Today I bring you all another forum game yet to be seen on this site as a (metaphorical) appology cupcake.
I'll feed you rodents.
I'll slap your buttocks [gently with a wet tram ticket]
I'll turn the other cheek.
I'll caress your other one
I'll set you free.
I'll pee in your garden if you don't hurry and open the door so's I can use the lav.
Ill be waiting in your loo for such a time as the door opens.
I'll be standing on the side with a vid cam for Funniest Home Videos for your debut and chance to win $10,000.00.
I'll direct your movie seeing as I can't act
I'll contact Brad and Angelina for the lead roles.
I'll email your inbox with some saucy script ideas.
I'll send you the address when you get something. I'm waiting for B&A's response.

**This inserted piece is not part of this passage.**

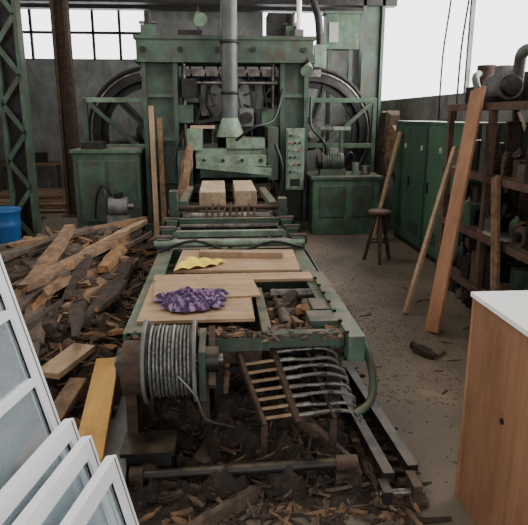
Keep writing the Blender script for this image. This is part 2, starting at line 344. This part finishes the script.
b.bb(L0+.02,L1-.02,4.95,5.02,.63,.68,'lgreen');b.bb(L0+.05,L1-.05,5.42,5.48,.66,.71,'green')
for x in(L0+.02,L1-.02):
    for y in(4.6,5.0,5.45,5.9):
        b.bb(x-.05,x+.05,y-.06,y+.06,.6,.7,'green');b.cyl((x-.07,y,.68),(x+.07,y,.68),.045,'dark',12)
b.bb(L0-.03,L0+.05,5.8,5.95,.6,.92,'green');b.bb(L1-.05,L1+.03,5.8,5.95,.6,.84,'green')
b.beam((L0+.1,5.9,.78),(L0+.12,7.2,.78),.08,.06,'green');b.beam((L1-.1,5.9,.76),(L1-.12,7.2,.76),.08,.06,'green')
for i in range(9):b.beam((-.15+i*.06,5.75,.6),(-.13+i*.06,5.85,.76+R_(-.04,.04)),.02,.03,'rust')
b.tube([(L0,4.4,.63),(-.2,4.38,.72),(.1,4.36,.63),(.4,4.4,.7),(L1,4.5,.63)],.012,'black')
b.tube([(L1+.03,3.2,.55),(L1+.08,3.8,.5),(L1+.06,4.6,.56),(L1+.09,5.4,.45),(L1+.04,6.2,.55)],.014,'black')
b.tube([(L1+.03,3.2,.5),(L1+.1,3.9,.38),(L1+.06,4.8,.48),(L1+.07,5.6,.35)],.012,'black')
b.bb(L0+.05,L1-.05,2.9,7.0,.30,.33,'dark')
chips(b,260,(L0+.1,L1-.1),(4.5,6.9),lambda x,y:.34+R_(0,.03),(.04,.22),(.02,.06),(.008,.025),['w1','w2','bark','bark'],.3)
chips(b,60,(L0+.02,L1-.02),(4.4,6.9),lambda x,y:.60,(.03,.12),(.01,.03),(.005,.015),['w1','w2','bark'],.2)
# front end frame
b.bb(L0,L1,2.72,2.78,.5,.57,'green');b.bb(-.42,.2,2.76,2.82,.42,.57,'rust')
b.bb(.22,.62,2.66,2.72,.54,.61,'green');b.bb(.6,.68,2.55,3.75,.5,.63,'mgreen');b.bb(.2,.25,2.72,3.5,.5,.6,'green')
b.bb(.45,.6,2.78,2.95,.5,.63,'green');b.bb(.5,.62,3.0,3.2,.5,.62,'green')
b.cyl((.3,3.42,.58),(.6,3.42,.58),.03,'steel');b.cyl((.35,2.95,.54),(.35,3.35,.54),.035,'rust')
for x in(-.40,.58):b.bb(x-.04,x+.04,2.78,2.86,0,.5,'rust')
b.beam((-.1,2.78,.5),(-.2,2.95,.0),.05,.05,'rust');b.bb(-.05,.0,2.8,2.85,0,.5,'dark')
b.cyl((-.45,3.1,.25),(.6,3.1,.25),.03,'rust');b.bb(-.45,.6,3.6,3.66,.2,.4,'dark')
b.tube([(.63,2.8,.6),(.69,2.66,.56),(.72,2.55,.45),(.70,2.48,.33),(.62,2.45,.28)],.02,'green',8,6)
for i in range(7):b.cyl((.60+.0,2.6+i*.16,.632),(.60,2.6+i*.16,.645),.012,'dark',8)
chips(b,45,(.2,.66),(2.6,2.8),lambda x,y:.60,(.03,.1),(.01,.03),(.005,.015),['w1','w2','bark'],.2)
chips(b,60,(-.45,.2),(2.72,2.84),lambda x,y:.575,(.03,.1),(.01,.03),(.005,.02),['w1','w2','bark','bark'],.3)
car=b.done('log_carriage',.004)
b=B()
for i in range(9):
    t=i/8;y=2.72-.03*i;z=.535-.034*i;x=.24+.012*i;q=R_(-.01,.01)
    b.tube([(x,y+.05,z-.02),(x+.05,y,z+.01),(x+.16,y,z+.015+q),(x+.25,y-.01+q,z+.02),(x+.31+q,y-.01,z-.005),(x+.32,y,z-.045)],.0085,'cable' if i%2 else 'grey',8,5)
    b.cyl((x+.02,y,z+.005),(x+.09,y,z+.012),.013,'steel',8);b.cyl((x+.19,y,z+.017),(x+.22,y,z+.018),.014,'dark',8)
    if i>1:b.beam((x-.16,y+.02,z-.02),(x+.0,y+.02,z),.014,.010,'pale')
b.beam((.24,2.75,.53),(.35,2.46,.24),.03,.03,'rust');b.beam((.40,2.75,.53),(.52,2.46,.25),.02,.04,'dark');b.beam((.08,2.72,.48),(.19,2.46,.23),.02,.03,'rust')
b.beam((.19,2.48,.23),(.19,2.48,.0),.03,.03,'rust');b.beam((.52,2.47,.25),(.52,2.47,.0),.03,.03,'rust')
for i in range(4):b.tube([(.3+.05*i,2.8,.5),(.28+.06*i,2.7,.38-.02*i),(.33+.06*i,2.75,.2),(.3+.1*i,3.0,.12)],.011,'black',8,5)
b.done('hydraulic_hose_bank',0,car)
b=B();yc=2.5;zc=.56
b.cyl((-.49,yc,zc),(.0,yc,zc),.025,'steel')
for x in(-.335,-.135):b.cyl((x-.008,yc,zc),(x+.008,yc,zc),.165,'dark',40)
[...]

Do you think they're good enuf?
I'll spare your existence if you give me chocolate.
I'll exterminate your existence for nothing.
I'll come back in your world and haunt your couch.
I'll hire a priest for an exorcism and till then I'll put my couch in the veranda.
NOOOOOOOOOOO! How could you do such a thing! Think of all the things that couch has done with you!
I'll haunt your couch myself and scream constantly to keep you awake at night.
Sometimes these things just have to be done.
If I can't haunt your couch because of serpentine infestation then can I haunt your purse. Just long enough to abscond with your pennies.
I'll not give you a penny for your thoughts. That abscond sounds good though. With butter please.
I'll pick your nose.... yup, I'd recognise it in any lineup.
I'll lock it up in a bank vault. Cuz bankers are the best people. Fart in a bank lately?
And what's wrong with my nose?
I'll say this about your nose. It has holes in it.
I'll say your right about that. All the better to sniff out stuff.
I'll bend your bananas.... well we don't want straight, untraditional ones.
Nuffink... cute as a button, in fact.
I'll conquer your banana plantation.